The American Civil Liberties Union (ACLU) and the New York Times have both submitted freedom of information requests to the department of justice, the CIA and the Pentagon seeking information about the programme. They have now gone to court to try and force the government to answer those requests and release details of its activities.
However, in a motion filed just before midnight ET on Wednesday, the government asked for the cases to be dismissed, saying that to release information would hurt national security, even while still insisting it cannot admit any such programme of targeted killing exists.
"Whether or not the CIA has the authority to be, or is in fact, directly involved in targeted lethal operations remains classified," the government said in a court filing.
The move prompted the ACLU to label the continued refusal to acknowledge the use of drones to kill alleged terrorist leaders as "absurd" given that both President Barack Obama and his counter-terrorism adviser John Brennan have both made public references to it.
There have also been extensive leaks to the press, notably the New York Times, which recently ran a highly detailed story about a "kill list" that the Obama administration maintains.
"The notion that the CIA's targeted killing programme is still a secret is beyond absurd. Senior officials have discussed it, both on the record and off. They have taken credit for its putative successes, professed it to be legal, and dismissed concerns about civilian casualties," said Jameel Jaffer, ACLU deputy legal director.
US drone strikes have been credited by the administration with having badly damaged al-Qaida in places like Pakistan and Yemen, but are widely criticised by rights groups over the secrecy that makes it impossible to determine casualty figures, whether they are military or civilians, or on what legal basis the attacks occur.
Particular points of contention have been the New York Times' revelation that the administration considers any male of military age in a strike zone when a drone hits to be a militant and thus a legitimate target.

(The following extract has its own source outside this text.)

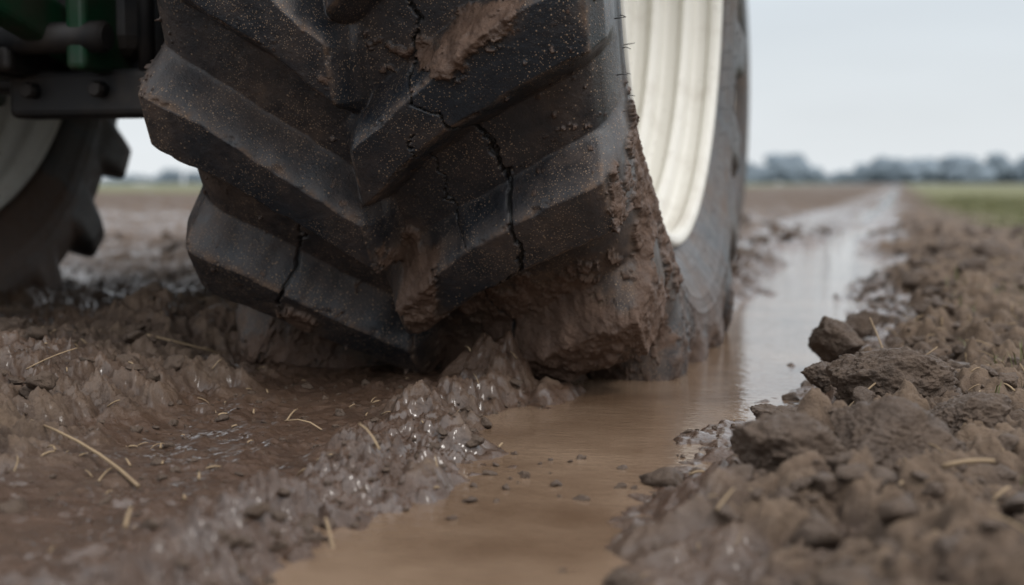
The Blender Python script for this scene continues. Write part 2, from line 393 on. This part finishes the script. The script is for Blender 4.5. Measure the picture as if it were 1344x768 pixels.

The deaths via drone attacks of American-born cleric Anwar al-Awlaki and his 16-year-old son – who was also an American citizen – have likewise earned condemnation from many human rights and civil liberties organisations.
The London-based Bureau of Investigative Journalism, which runs a drone-monitoring project, estimates that the US has used drones against targets in Pakistan up to 332 times in the past eight years, with a huge jump in activity under Obama. The Bureau believes up to 800 civilians may have been killed in the attacks. It has also monitored scores of drone attacks in Yemen and Somalia.
Jaffer called on the administration to be more open and demanded some form of public legal oversight. "We continue to have profound concerns that with the power the administration is claiming and with the proposition that the president should be be permitted to exercise this power without oversight by the courts. That the administration believes a power so sweeping should be exercised in secret is astounding," he said.
Despite its refusal to acknowledge a targeted killing programme exists there have been numerous public statements about the programme.
In April Brennan gave a speech where he said the programme "sometimes using remotely piloted aircraft" was carried out "in full accordance of the law" and used to strike specific al-Qaida terrorists.
Obama himself referenced the programme when asked about it in January. The president said the programme used only "precise, precision strikes against al-Qaida and their affiliates."